Hélène Périvier, Bruno Palier, Bernard Gazier
C’est avec une grande tristesse que nous avons appris le décès de Robert Castel. Il aura marqué la sociologie française, mais au-delà les sciences sociales, par son analyse de la société salariale et de ses évolutions. Dans les métamorphoses de la question sociale, il avait mis en évidence le pouvoir émancipateur de la société salariale, qui a doté les travailleurs d’une « propriété sociale ». Ce concept facilite la compréhension des enjeux liés à l’acquisition de droits sociaux dans certaines économies de marché.
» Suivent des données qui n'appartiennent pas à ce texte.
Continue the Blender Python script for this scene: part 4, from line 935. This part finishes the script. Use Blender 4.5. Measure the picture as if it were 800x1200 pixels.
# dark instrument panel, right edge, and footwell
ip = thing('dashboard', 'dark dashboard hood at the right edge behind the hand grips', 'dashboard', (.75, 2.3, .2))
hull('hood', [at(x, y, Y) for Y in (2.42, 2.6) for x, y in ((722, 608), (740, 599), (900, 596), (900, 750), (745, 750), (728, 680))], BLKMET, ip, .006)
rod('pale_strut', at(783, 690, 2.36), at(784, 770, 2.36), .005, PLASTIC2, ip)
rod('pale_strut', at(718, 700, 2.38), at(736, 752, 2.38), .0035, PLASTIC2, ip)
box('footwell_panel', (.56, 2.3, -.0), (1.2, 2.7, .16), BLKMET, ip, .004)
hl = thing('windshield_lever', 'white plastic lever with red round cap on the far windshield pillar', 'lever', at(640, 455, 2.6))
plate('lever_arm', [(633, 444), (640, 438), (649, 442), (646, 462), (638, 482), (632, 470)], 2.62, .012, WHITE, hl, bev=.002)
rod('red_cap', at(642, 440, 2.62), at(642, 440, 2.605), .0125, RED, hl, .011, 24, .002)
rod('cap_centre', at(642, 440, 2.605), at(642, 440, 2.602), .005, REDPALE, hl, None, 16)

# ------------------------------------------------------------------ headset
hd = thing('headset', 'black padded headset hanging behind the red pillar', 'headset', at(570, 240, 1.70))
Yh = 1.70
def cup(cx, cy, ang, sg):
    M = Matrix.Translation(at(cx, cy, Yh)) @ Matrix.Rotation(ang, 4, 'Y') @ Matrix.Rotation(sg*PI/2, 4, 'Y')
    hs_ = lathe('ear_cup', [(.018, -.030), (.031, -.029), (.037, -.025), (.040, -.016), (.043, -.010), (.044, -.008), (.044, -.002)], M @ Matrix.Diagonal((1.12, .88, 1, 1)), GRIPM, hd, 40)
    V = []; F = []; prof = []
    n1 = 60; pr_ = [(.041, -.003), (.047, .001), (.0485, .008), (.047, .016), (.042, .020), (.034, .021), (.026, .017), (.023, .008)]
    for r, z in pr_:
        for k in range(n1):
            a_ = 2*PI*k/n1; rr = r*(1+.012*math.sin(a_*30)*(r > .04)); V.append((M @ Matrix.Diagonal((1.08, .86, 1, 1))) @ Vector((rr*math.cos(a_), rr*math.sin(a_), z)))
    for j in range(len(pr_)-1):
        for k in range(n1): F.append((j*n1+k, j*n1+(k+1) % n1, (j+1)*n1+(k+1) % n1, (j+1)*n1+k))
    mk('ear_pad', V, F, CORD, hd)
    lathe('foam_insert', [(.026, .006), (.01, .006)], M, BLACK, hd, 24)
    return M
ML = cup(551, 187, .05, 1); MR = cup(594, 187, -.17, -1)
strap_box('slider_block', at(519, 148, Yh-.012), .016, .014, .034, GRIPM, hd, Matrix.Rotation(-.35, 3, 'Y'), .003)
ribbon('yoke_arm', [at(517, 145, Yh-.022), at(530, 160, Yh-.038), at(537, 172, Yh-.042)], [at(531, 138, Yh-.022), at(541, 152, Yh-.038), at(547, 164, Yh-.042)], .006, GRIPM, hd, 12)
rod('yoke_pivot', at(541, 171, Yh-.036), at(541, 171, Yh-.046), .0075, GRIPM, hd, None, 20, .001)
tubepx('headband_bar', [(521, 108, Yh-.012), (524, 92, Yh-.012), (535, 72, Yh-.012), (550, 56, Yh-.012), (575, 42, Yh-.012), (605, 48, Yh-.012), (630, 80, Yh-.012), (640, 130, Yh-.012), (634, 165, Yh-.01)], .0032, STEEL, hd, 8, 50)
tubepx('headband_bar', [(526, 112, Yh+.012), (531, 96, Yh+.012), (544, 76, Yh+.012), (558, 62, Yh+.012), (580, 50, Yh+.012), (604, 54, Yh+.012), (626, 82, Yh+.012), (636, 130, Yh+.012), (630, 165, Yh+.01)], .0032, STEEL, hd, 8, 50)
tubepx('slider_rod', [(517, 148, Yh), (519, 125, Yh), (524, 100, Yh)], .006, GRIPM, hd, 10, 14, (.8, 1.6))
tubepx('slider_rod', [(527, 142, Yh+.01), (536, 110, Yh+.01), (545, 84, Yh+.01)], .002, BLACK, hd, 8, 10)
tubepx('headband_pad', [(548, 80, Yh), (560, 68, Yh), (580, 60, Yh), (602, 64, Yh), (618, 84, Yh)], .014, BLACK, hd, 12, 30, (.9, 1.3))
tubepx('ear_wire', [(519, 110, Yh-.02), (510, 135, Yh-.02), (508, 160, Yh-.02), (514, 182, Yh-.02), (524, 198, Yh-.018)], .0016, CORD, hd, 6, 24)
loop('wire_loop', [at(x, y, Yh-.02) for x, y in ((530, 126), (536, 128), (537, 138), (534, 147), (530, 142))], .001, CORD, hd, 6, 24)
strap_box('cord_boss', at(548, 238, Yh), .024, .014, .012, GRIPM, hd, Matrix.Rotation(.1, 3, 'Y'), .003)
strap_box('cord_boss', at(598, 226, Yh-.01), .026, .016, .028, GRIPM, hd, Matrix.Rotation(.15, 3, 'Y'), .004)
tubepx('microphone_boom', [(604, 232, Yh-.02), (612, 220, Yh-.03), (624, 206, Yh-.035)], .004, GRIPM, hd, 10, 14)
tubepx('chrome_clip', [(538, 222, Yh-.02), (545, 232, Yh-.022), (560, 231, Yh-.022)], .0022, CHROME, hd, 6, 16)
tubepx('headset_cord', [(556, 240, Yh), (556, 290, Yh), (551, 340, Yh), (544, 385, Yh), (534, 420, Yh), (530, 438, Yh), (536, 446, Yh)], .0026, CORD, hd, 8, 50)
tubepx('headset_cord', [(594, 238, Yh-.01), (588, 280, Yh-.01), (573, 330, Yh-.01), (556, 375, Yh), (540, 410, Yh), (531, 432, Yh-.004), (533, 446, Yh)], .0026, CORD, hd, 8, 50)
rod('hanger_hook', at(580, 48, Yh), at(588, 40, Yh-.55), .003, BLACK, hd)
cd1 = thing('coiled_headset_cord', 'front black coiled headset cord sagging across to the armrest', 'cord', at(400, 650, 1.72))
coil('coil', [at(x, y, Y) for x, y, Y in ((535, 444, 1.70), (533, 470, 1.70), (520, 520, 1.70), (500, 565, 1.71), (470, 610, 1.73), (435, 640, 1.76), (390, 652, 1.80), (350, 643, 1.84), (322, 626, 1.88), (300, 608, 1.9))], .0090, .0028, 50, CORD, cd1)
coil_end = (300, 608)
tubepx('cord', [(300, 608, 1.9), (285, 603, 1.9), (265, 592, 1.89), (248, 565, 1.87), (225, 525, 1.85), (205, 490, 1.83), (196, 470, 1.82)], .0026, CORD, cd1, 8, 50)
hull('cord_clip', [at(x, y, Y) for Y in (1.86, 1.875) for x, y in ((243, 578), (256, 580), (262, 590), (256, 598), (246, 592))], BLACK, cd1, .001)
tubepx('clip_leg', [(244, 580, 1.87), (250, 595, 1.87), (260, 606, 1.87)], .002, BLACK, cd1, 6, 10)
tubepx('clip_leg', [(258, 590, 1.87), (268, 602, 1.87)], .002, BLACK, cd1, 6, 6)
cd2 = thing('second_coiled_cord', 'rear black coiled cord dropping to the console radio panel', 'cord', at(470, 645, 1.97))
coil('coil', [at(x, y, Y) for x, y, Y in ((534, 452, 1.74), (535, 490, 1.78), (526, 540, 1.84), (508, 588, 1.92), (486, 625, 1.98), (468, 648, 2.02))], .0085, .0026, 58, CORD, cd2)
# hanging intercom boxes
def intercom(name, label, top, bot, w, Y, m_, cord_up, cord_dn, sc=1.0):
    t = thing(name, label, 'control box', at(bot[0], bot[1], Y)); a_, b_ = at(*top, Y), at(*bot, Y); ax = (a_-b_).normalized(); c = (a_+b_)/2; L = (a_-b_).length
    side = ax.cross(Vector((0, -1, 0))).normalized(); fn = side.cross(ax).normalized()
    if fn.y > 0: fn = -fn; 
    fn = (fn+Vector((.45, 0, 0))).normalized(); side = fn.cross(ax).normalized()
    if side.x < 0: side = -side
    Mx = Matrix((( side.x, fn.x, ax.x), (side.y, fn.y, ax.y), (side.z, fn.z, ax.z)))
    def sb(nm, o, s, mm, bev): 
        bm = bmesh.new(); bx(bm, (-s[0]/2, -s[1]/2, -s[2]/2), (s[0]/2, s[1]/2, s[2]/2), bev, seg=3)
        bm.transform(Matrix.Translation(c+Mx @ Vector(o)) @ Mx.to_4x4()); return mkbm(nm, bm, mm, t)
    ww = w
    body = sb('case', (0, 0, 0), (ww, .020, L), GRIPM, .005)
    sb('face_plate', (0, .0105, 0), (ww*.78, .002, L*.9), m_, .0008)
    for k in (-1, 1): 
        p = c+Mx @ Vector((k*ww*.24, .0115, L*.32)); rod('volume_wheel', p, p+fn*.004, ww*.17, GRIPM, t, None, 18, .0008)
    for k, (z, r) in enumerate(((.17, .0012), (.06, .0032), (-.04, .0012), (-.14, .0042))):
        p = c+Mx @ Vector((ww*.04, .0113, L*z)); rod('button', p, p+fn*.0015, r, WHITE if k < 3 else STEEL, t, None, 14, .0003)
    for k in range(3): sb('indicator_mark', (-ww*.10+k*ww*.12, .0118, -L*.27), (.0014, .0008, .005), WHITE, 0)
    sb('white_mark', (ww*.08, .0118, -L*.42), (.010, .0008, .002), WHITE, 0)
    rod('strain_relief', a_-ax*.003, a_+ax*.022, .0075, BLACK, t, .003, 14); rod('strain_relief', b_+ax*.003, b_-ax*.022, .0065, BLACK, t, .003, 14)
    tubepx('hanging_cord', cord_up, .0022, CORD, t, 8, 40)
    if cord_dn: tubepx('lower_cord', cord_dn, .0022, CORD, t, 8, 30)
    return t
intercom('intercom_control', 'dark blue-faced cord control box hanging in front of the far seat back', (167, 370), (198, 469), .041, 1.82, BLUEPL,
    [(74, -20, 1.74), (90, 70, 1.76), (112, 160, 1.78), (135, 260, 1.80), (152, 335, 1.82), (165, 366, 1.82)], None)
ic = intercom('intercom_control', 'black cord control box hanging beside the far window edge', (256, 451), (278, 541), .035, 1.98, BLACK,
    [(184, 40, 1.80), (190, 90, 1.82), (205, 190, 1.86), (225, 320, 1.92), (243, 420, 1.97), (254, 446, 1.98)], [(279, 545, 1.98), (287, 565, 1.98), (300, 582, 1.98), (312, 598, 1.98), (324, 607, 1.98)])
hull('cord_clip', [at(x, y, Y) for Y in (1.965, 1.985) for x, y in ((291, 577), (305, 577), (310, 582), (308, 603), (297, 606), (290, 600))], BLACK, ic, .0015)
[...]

Au terme d’Etat providence, il préférait celui d’Etat social, car il voyait dans l’appellation d’Etat providence, largement répandue, l’idée d’un Etat social tombé du ciel, alors même qu’il est le fruit de combats et de négociations, et qu’il s’est construit sur le long terme. La flexibilisation du marché du travail, l’amoindrissement des droits sociaux et la précarisation du travail, ont conduit selon lui aux phénomènes de désaffiliation, certains individus étant hors d’atteinte de la protection de l’Etat social.
Nous avons eu la chance de collaborer avec lui sur un projet visant à repenser une nouvelle génération de droits sociaux. Toujours prêt à échanger, à s’enrichir de débats multiples, nous avons également découvert un homme d’une grande humilité, à l’écoute des autres de leur apport et aussi de leur critique. Notamment celles des féministes qui ont pointé son silence sur la division sexuée du travail. Il acceptait et reconnaissait la pertinence de ces remarques. Lors de nos échanges, il s’inquiétait de l’évolution de nos organisations économiques et sociales, laissant de côté les plus fragiles : les jeunes, et notamment ceux qui vivent dans les zones les plus défavorisées, qui partent avec un faible bagage éducatif. Il revendiquait l’égalité comme un principe fondateur de notre contrat social. Mais pensait l’égalité comme l’égalité des possibles. Il plaidait pour une société de semblables, tel Léon Bourgeois à son époque.
Dans notre monde marqué par la crise et l’accroissement violent des inégalités, il était présent dans le débat public, et apportait un éclairage de long terme sur les dérives de nos systèmes sociaux, ainsi que sur les principes qui peuvent guider leur réforme. Son absence affectera la qualité de ce débat. Si nous pourrons toujours profiter de l’immense apport de ses travaux, nous regretterons ses interventions toujours pertinentes, son honnêteté intellectuelle, sa gentillesse avec toutes et tous. Plus qu’un chercheur, nous perdons un penseur, un ami.